Unlike conventional batteries, which force a tradeoff between energy and power, this technology can charge and discharge in seconds, operate across a wide temperature range, and maintain near-endless cycle life.
When integrated into hybrid systems, these supercapacitors reduce battery stress, extend operational lifetimes and lower replacement costs, delivering both economic and environmental benefits.
Sell, or invest in sovereign capability?
The implications for Australian industry are significant. The real question is whether we continue to sell our intellectual property without even considering the potential for commercialisation, or whether we invest in building sovereign capability to manufacture and scale these technologies locally.
With abundant critical minerals such as graphite and world-class research expertise, the opportunity is clear.

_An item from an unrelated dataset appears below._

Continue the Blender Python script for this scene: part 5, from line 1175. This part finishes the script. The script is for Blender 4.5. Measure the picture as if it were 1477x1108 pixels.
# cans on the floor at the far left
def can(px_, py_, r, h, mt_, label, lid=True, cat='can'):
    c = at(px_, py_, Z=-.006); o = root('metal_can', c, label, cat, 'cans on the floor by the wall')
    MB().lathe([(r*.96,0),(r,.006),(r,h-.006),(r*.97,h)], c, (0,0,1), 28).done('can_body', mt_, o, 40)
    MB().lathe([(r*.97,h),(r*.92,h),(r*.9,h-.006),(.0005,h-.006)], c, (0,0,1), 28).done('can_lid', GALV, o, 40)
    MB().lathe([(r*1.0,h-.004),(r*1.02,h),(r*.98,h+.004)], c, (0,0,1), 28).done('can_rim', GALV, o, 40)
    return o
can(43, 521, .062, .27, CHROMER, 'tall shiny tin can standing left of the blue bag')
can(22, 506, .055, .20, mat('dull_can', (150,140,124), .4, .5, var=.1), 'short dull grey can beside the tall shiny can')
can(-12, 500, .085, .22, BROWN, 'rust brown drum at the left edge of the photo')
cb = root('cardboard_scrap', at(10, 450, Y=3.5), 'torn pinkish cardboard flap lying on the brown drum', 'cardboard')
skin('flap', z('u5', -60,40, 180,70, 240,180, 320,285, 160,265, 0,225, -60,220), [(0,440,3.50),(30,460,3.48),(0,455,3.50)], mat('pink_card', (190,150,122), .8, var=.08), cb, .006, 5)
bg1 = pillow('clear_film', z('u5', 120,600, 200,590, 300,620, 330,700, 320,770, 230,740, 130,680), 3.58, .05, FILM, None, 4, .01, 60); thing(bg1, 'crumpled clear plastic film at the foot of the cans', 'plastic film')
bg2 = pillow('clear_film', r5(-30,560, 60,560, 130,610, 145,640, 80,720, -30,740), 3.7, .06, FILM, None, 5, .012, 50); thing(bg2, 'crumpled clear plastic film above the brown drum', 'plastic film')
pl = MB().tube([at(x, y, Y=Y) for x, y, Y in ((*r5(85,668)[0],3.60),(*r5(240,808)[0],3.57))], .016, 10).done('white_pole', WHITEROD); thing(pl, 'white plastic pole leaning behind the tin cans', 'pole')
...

While Europe and the US invest billions, Australia has a real chance to lead in high-performance, next-generation energy storage technologies, turning raw materials and research excellence into globally-competitive products.
According to renowned economist Nicholas Stern, the global energy transition is the economic growth story of the 21st century. The green economy is already worth about US$5 trillion and continues to grow.
The choice facing Australia is whether we watch from the sidelines or invest boldly and wisely in innovative energy storage technologies that give us a stake in that future.
Supercapacitors will not end batteries, but they will supercharge the systems that power our cities, industries and clean energy transition.